What production tools actually do

The most widely used systems today (Harvey, Luminance, Kira) operate on the same principle: the model reads a contract, identifies clauses according to a predefined taxonomy, and flags deviations from a baseline established by the firm.

A London firm that participated in this investigation documented its use of Harvey on M&A contracts. Of 400 contracts analysed over one year, the model correctly identified 91% of non-standard warranty clauses, compared to 78% in a human-only review phase.

The limitations practitioners describe

Performance drops significantly on complex contracts with multi-jurisdictional governance. The models were trained primarily on English and American law. On contracts governed by Swiss or Dutch law, error rates climb noticeably.

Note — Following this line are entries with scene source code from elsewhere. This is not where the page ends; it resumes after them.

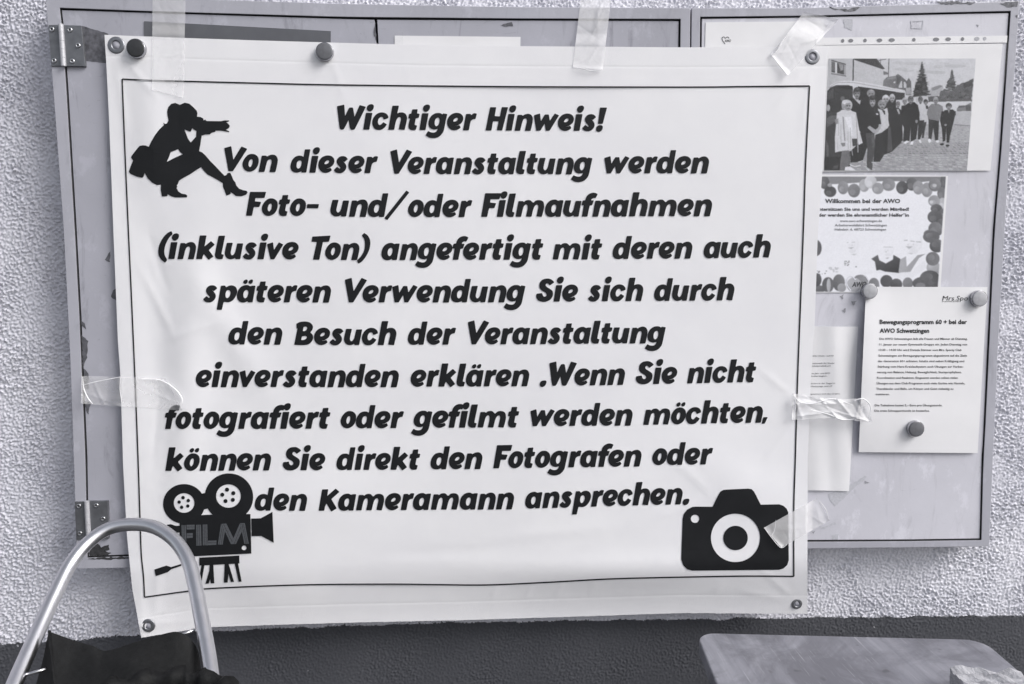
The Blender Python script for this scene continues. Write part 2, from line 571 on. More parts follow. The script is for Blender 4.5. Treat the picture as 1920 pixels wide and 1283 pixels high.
# ------------------------------------------------------------------ ground and house wall
def build_setting():
    V = [(-60, -60, 0), (60, -60, 0), (60, 6, 0), (-60, 6, 0)]
    tag(link('ground', mesh('ground', V, [(0, 1, 2, 3)], 'paving')), 'grey paved yard in front of the wall', None, None, 'structure')
    # roughcast relief
    st = 0.0018
    x0, x1, z0, z1 = -1.75, 1.65, 0.48, 2.05
    nx, nz = int(round((x1 - x0) / st)) + 1, int(round((z1 - z0) / st)) + 1
    fx, fz = np.fft.fftfreq(nx, st)[None, :], np.fft.fftfreq(nz, st)[:, None]
    fr = np.sqrt(fx ** 2 + fz ** 2)
    def band(lo, hi, seed):
        r = np.random.default_rng(seed).standard_normal((nz, nx))
        g = np.exp(-(np.log(np.maximum(fr, 1e-3) / math.sqrt(lo * hi)) / math.log(hi / lo)) ** 2 * 2.2)
        q = np.real(np.fft.ifft2(np.fft.fft2(r) * g))
        return q / q.std()
    h = band(105, 185, 1) + 0.9 * band(185, 275, 3) + 0.55 * band(35, 105, 2)
    h /= h.std()
    h = np.where(h > -0.25, h, -0.25 + 0.35 * (h + 0.25))
    h = np.where(h < 1.6, h, 1.6 + 0.4 * (h - 1.6))
    h = h * (0.85 + 0.25 * np.clip(band(4, 9, 6), -1, 1))
    X, Z = np.meshgrid(np.linspace(x0, x1, nx), np.linspace(z0, z1, nz))
    # edge of the dark base paint, ragged over the grain
    wl_ = on_y([(-300, 1228), (30, 1208), (218, 1194), (560, 1177), (852, 1168.5), (1300, 1162), (1920, 1155), (2300, 1150)], 0.0)
    zl = np.interp(X, wl_[:, 0], wl_[:, 2])
    edge = zl + 0.0012 * h + 0.0010 * band(6, 20, 5)
    edge -= 0.010 * np.clip(band(18, 40, 9) - 2.7, 0, 1)
    amp = np.where(Z < edge, 0.00062, 0.00185) * (1.0 + 0.35 * np.clip((0.1 - X) / 1.0, 0, 1))
    Y = -amp * h
    fade = np.clip(np.minimum.reduce([X - x0, x1 - X, Z - z0, z1 - Z]) / 0.02, 0, 1)
    Y *= fade
    V = np.stack([X, Y, Z], -1).reshape(-1, 3)
    idx = np.arange(nx * nz).reshape(nz, nx)
    Q = np.stack([idx[:-1, :-1], idx[:-1, 1:], idx[1:, 1:], idx[1:, :-1]], -1).reshape(-1, 4)
    dark = ((Z < edge)[:-1, :-1]).reshape(-1)
    root = empty('house_wall', (0, 0, 0), 'white roughcast house wall with a dark grey painted base', 'wall')
    zb = float(wl_[:, 2].mean())
    for nm, sel, mat, far in (('plaster', ~dark, 'white_roughcast', [(-9, x0, zb, 4.0), (x1, 9, zb, 4.0), (x0, x1, z1, 4.0)]),
                              ('painted_base', dark, 'dark_base_paint', [(-9, x0, 0, zb), (x1, 9, 0, zb), (x0, x1, 0, z0)])):
        q = Q[sel]
        used, inv = np.unique(q, return_inverse=True)
        v = V[used]
        f = inv.reshape(-1, 4)
        n0 = len(v)
        ev, ef = [], []
        for k, (a, b, c, d) in enumerate(far):
            ev += [(a, 0, c), (b, 0, c), (b, 0, d), (a, 0, d)]
            ef.append([n0 + 4 * k + i for i in range(4)])
        v = np.vstack([v, np.array(ev)]); f = np.vstack([f, np.array(ef)])
        me = bpy.data.meshes.new(nm)
        me.vertices.add(len(v)); me.vertices.foreach_set('co', v.astype(np.float32).ravel())
        me.loops.add(f.size); me.loops.foreach_set('vertex_index', f.astype(np.int32).ravel())
        me.polygons.add(len(f))
        me.polygons.foreach_set('loop_start', np.arange(0, f.size, 4, dtype=np.int32))
        me.polygons.foreach_set('use_smooth', np.ones(len(f), dtype=bool))
        me.materials.append(MATS[mat])
        me.update(calc_edges=True); me.validate()
        link(nm, me, root)
build_setting()
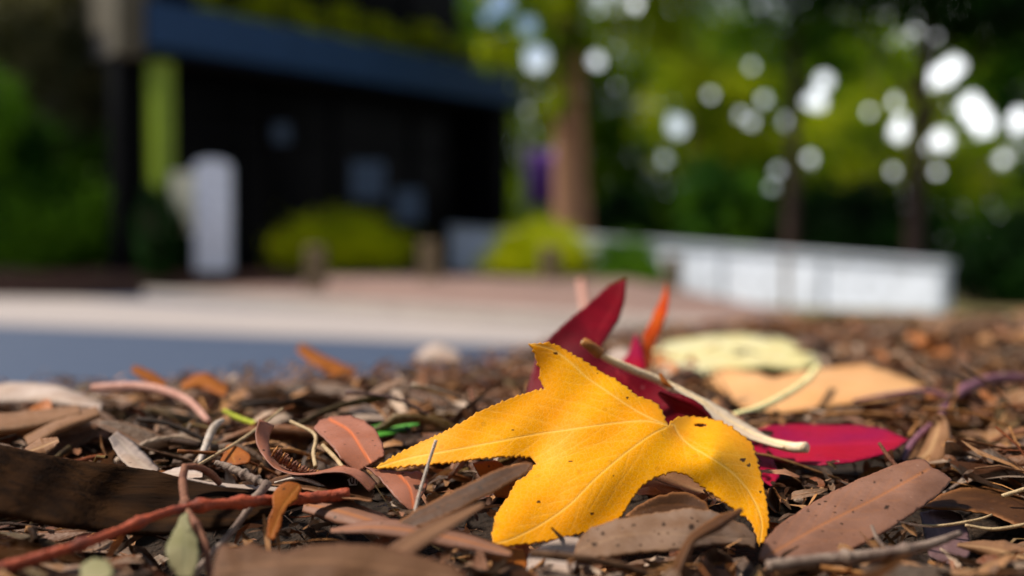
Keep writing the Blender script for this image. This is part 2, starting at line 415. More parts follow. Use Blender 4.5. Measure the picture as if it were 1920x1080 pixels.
link('soil', mesh_np('soil', V, np.c_[a, a+1, a+nx+1, a+nx].astype(np.int32)), m_soil)['kind'] = 'structure'
def sheet(name, pts, mat, kind='structure'):
    o = link(name, mesh_np(name, pts, [tuple(range(len(pts)))], False), mat); o['kind'] = kind; return o
m_road = rough_mat('asphalt', (.030, .052, .105), (.036, .058, .11), 3, .75, .3, .004, .5, 140)  # bluish tree shade on the near road is put into this colour
m_lane = rough_mat('sunlit_road', (.40, .34, .31), (.33, .29, .28), 1.6, .8, .3, .004, .4, 90)  # sunlight on the far road, put into a paler colour
m_lane2 = rough_mat('grey_asphalt', (.22, .19, .18), (.18, .16, .165), 1.6, .8, .3, .004, .4, 90)
m_pave = rough_mat('brick_paving', (.25, .155, .125), (.19, .12, .10), 2.2, .85, .4, .006, .3, 40)
m_kerb = rough_mat('kerb_concrete', (.38, .33, .29), (.30, .25, .22), 5, .8, .3, .004)
kL, kR = (-16.0, 27.5), (1.5, 4.6)         # kerb line across the street
sheet('road', [(-30, -6, ROADZ), (kR[0]+.6, -6, ROADZ), (kR[0]+.05, kR[1], ROADZ), (kL[0], kL[1], ROADZ), (-40, 28, ROADZ)], m_road)
sheet('sunlit_strip', [(-10.2, 9.94, ROADZ+.004), (.95, 4.3, ROADZ+.004), (.75, 6.05, ROADZ+.004), (-12.5, 19.0, ROADZ+.004)], m_lane)  # sunlit stretch of the road, painted as a paler sheet
# pavement rises gently to the planting bed
pv = [(kL[0], kL[1], PAVZ), (kR[0], kR[1], PAVZ), (1.7, 6.0, PAVZ), (1.2, 12.4, -.02), (-3, 13.4, .0), (-14, 33, .0)]
sheet('pavement', pv, m_pave)
kd = Vector((kR[0]-kL[0], kR[1]-kL[1], 0)); kn = Vector((kd.y, -kd.x, 0)).normalized()
mb = MB(); ang = math.atan2(kd.y, kd.x); M = Matrix.Translation((kL[0], kL[1], 0)) @ Matrix.Rotation(ang, 4, 'Z')
mb.box(0, kd.length, -.14, -.003, ROADZ-.03, PAVZ+.006, M); k = mb.build('kerb', m_kerb, bevel=.015); k['kind'] = 'structure'
m_bed = rough_mat('garden_soil', (.05, .025, .018), (.09, .045, .03), 1.5, .95, .6, .03)
mb = MB(); mb.box(-22, 1.2, 12.3, 40, -.32, .02); b = mb.build('planting_bed', m_bed); b['kind'] = 'structure'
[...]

A second limitation: the models do not understand commercial context. They can flag an unusually low liability cap, but cannot assess whether that limit is acceptable given the commercial relationship at stake.

The emerging business model

In firms that have adopted it, AI does not replace junior lawyers. It makes them more productive. One partner describes the situation: his associates now handle 40% more files with the same headcount, but every file still requires full human validation.

Key takeaway

Automated contract review is today operational for contracts under Anglo-Saxon law, on well-defined clause taxonomies. It remains fragile on complex contracts and continental legal systems less represented in training data.